JC Tukiman Tarunasayoga
SEPAK BOLA, tidaklah salah jika dikatakan sebagai olahraga (baca permainan) yang paling menghebohkan. Kehebohan itu ada di mana-mana: Sangatlah mungkin heboh itu terjadi di lapangan ketika dua kesebelasan/tim itu bertanding; sangat mungkin juga kehebohan terjadi di luar lapangan. Kehebohan juga sangat mungkin terjadi bahkan jauh-jauh hari sebelum pertandingan diselenggarakan, bisa juga terjadi setelah pertandingan pun.

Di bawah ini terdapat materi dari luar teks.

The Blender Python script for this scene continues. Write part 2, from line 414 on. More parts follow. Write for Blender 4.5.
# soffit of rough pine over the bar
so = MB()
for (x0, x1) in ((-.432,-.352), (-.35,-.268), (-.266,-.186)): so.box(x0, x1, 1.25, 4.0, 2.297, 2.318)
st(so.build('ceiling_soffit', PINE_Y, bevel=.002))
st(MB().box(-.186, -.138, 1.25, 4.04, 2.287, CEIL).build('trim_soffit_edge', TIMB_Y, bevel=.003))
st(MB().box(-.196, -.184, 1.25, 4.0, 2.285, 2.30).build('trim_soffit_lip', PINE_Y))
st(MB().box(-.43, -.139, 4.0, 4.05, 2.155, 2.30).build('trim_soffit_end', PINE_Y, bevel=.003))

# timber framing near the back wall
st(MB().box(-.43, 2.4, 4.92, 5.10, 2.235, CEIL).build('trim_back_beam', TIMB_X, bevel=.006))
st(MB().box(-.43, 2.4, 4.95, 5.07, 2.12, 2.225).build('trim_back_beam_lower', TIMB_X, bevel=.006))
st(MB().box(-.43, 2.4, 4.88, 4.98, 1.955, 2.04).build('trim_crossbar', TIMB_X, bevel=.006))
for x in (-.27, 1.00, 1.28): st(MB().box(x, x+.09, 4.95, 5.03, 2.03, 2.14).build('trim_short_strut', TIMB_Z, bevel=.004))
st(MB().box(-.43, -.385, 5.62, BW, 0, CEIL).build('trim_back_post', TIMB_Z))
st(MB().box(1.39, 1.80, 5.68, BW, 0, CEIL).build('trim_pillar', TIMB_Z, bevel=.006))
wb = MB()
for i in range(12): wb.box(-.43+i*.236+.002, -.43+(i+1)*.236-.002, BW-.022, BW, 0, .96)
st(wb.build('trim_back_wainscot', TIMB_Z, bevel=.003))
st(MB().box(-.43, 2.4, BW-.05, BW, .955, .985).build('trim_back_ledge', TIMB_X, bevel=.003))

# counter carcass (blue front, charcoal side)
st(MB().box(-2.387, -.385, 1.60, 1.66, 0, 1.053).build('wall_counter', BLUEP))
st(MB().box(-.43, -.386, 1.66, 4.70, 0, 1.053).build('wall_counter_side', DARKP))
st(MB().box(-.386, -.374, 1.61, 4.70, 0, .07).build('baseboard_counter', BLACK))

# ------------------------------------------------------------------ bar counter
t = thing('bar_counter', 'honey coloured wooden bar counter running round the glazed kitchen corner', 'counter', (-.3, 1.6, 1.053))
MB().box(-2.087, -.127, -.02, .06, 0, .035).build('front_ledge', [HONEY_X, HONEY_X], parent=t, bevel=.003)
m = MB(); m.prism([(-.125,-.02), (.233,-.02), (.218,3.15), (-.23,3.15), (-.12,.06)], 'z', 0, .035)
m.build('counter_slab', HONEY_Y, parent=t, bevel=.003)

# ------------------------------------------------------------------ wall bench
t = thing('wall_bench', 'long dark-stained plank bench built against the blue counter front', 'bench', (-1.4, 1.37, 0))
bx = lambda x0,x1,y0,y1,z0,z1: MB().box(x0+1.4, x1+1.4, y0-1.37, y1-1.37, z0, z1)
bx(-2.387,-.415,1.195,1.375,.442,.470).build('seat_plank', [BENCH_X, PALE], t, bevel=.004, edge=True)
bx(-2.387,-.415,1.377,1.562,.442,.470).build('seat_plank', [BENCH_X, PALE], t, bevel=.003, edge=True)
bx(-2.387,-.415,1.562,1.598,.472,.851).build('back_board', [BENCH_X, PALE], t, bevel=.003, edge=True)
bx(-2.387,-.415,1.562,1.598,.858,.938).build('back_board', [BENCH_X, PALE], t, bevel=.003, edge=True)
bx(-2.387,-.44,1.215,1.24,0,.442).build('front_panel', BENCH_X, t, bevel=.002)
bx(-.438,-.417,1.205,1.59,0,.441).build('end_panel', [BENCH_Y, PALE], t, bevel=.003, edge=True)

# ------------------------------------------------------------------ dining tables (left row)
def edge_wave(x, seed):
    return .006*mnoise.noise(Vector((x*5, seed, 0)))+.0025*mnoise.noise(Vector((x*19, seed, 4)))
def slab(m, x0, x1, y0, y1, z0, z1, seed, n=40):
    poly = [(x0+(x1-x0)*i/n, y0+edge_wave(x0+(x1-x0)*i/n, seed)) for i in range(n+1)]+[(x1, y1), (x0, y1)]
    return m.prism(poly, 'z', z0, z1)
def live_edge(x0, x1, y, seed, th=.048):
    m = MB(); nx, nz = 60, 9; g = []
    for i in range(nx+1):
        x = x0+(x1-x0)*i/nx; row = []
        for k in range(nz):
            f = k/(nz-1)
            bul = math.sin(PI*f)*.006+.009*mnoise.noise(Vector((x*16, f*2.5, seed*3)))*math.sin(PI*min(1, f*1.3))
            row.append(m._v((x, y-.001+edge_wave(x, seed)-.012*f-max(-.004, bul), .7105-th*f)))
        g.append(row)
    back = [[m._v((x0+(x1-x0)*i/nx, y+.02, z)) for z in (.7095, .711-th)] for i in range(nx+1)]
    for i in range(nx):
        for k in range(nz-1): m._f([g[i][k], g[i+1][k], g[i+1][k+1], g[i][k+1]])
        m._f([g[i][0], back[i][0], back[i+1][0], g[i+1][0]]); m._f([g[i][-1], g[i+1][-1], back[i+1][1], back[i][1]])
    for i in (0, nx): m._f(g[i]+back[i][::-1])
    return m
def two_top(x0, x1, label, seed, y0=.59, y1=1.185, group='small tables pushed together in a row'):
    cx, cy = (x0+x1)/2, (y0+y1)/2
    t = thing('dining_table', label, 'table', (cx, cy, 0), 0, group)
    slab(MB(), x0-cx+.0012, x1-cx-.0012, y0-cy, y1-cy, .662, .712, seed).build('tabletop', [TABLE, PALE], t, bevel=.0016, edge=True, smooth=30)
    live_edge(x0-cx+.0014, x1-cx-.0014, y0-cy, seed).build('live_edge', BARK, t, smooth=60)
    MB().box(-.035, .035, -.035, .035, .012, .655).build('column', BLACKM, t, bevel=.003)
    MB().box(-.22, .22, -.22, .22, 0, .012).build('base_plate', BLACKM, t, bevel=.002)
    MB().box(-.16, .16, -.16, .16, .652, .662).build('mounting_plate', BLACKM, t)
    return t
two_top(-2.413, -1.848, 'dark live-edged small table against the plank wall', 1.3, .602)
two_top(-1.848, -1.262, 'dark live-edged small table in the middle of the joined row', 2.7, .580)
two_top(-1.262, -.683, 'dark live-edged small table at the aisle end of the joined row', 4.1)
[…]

Mengapa terjadi seperti itu? Jawaban paling gampang, ialah karena terlalu banyak yang ikut main dalam sebuah pertandingan sepakbola itu. De iure yang bermain di tengah lapangan memang dua puluh dua orang pemain (saja), ditambah seorang wasit dan dua orang penjaga garis. Sebutlah semuanya hanya dua puluh lima orang. Namun de facto, mereka yang bermain di luar lapangan, wuihhhhh….. akeh banget, banyak sekali, berjibun.
Main
Justru perangai “para pemain” luar lapangan inilah yang sangat sulit dikontrol padahal banyakkkkkkkkk sekali jumlahnya; sementara yang bermain di tengah lapangan relatif sangat mudah kontrolnya karena jelas wasit dan hakim garisnya.
Mengapa para pemain luar lapangan sulit dikontrol? Jika mau ditarik garis pemisah, para pemain luar lapangan itu dapat dipisahkan dengan dua kategori; yakni mereka yang hobinya main kasar, dan mereka yang senenge main alus, bermain halus, bermain cantik.
Baca juga Apes
Dalam kata main, terkandung setidaknya empat makna, yaitu pertama, ngabotohan nganggo kertu, bermain judi menggunakan kartu; kedua, dolanan utawa dolan, karena memang hanya bermaksud sekedar untuk iseng saja apa pun yang dilakukannya itu.
Ketiga, wiwit mitontonake, segera mulai pertunjukkannya, seperti film, pentas wayang orang, dsb; dan makna keempat ialah tumindak kaya, gawe reka utawa pokal kang ora lumrah. Makna keempat ini, yaitu berbuat seolah-olah, misal dengan cara merekayasa, membuat skenario dan sebagainya; namun semuanya itu dilakukan untuk “mengatur” apa yang terjadi di tengah lapangan sana.